Almost all books on (engineering) management agree on one thing. The 1 on 1 meeting is the most important tool for a manager. But how do you start with 1 on 1 meetings if you never had any good ones yourself?

For most of my career, I only spoke to my manager 1 on 1 at my yearly performance review. So I had no idea what a proper regular 1 on 1 meeting should look like. When I started as an Engineering Manager I struggled to find my rhythm and get the most out of the meeting. In this blog post, I’m sharing all the lessons I learned when starting 1 on 1 meetings.


One of my favorite books on Engineering Management, emphasizes the importance of 1 on 1s. Sarah Drasner could know, she’s a Senior Director of Engineering at Google.

Your 1 on 1s are the most important thing you do. This is a hill I will die on.

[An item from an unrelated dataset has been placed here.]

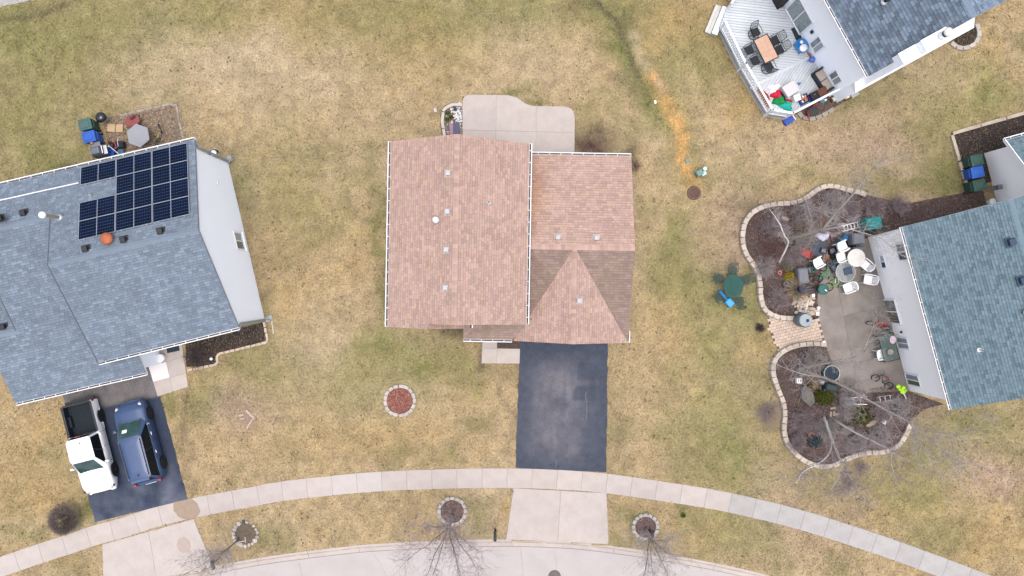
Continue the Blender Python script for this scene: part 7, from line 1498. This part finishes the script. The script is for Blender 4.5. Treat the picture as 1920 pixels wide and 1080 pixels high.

Sarah Drasner in Engineering Management for the rest of us

The goal of the 1 on 1 meeting is to spend time with your engineers outside of your regular meetings. Get to know them on a deeper level. What are their personal goals, their career planning, and what do they love/hate about their job.

1 on 1 meetings are ideal to get better insights into your teams. At a bigger town hall folks might not be comfortable sharing their real struggles. But after a few 1 on 1 meetings, they usually open up. Giving you better information to base your decisions on.

It’s easy to make the mistake of turning 1 on 1 meetings into status updates. Please don’t. There are plenty of other opportunities for that.

How often?

1 on 1 meetings work best when they happen at regular intervals. The ideal interval depends on a lot of things. But in general: Shorter is better. The most important factors are your number of direct reports and agenda. I have around 20 engineers, and for most of my engineers, I meet 30 minutes every three weeks.

I make the meetings a priority. I try my absolute best not to reschedule or cancel them.

One tip is to consider whether you like to batch similar meetings. It made a difference for me in mental energy. I learned that I prefer having 4 meetings in a row than having them spread over several days.

Setting Expectations

I noticed that 1 on 1 meetings work best when the agenda is set by the engineers. Let the engineer tell you what is important. And listen more than you speak.

My meeting invite

Here is my meeting invite to set the stage:

I’d like to set up a recurring 1:1 meeting for us to get together every three weeks.
So, you know what to expect, here are some details on how I like to run 1:1’s:

- Our 1:1’s are your meetings. They are a chance to speak about any topic on your mind, exchange feedback (both ways), and discuss your personal goals.
- These meetings are meant to help you be successful in your role, so anything you think can contribute to that is a great topic.

Let me know if you have any other questions.

A great tweet by Julia Evans can help your engineers come up with points to discuss.

Dealing with reluctant engineers

Not everyone might be thrilled by the thought of having 1 on 1 time with you. Shit happens. here are my tips for dealing with reluctant engineers.

One of the most common replies I received was “Not yet another meeting“.

Here are my 3 suggestions to help convince reluctant engineers:

  • It’s an experiment, let’s check in after 2 sessions.
  • We can adjust the frequency if you feel it’s too much.
  • Your input/success is important to me.

In most cases, I discovered that even reluctant engineers are happy with their personal time and attention.

Notes & Actions

Another common mistake I made was to try to fix everything myself. After failing a few times, I learned the important lesson of teaching my engineers to fish. Instead of feeding them a fish.

Take notes on what you discuss and agreements. It’s impossible to remember what you discuss with everyone. And usually, a good signal something is going on if the same topics keep coming up.

Something I haven’t tried personally but what I hear from other managers is to create a document together with your engineers, to co-write the notes and agreements in.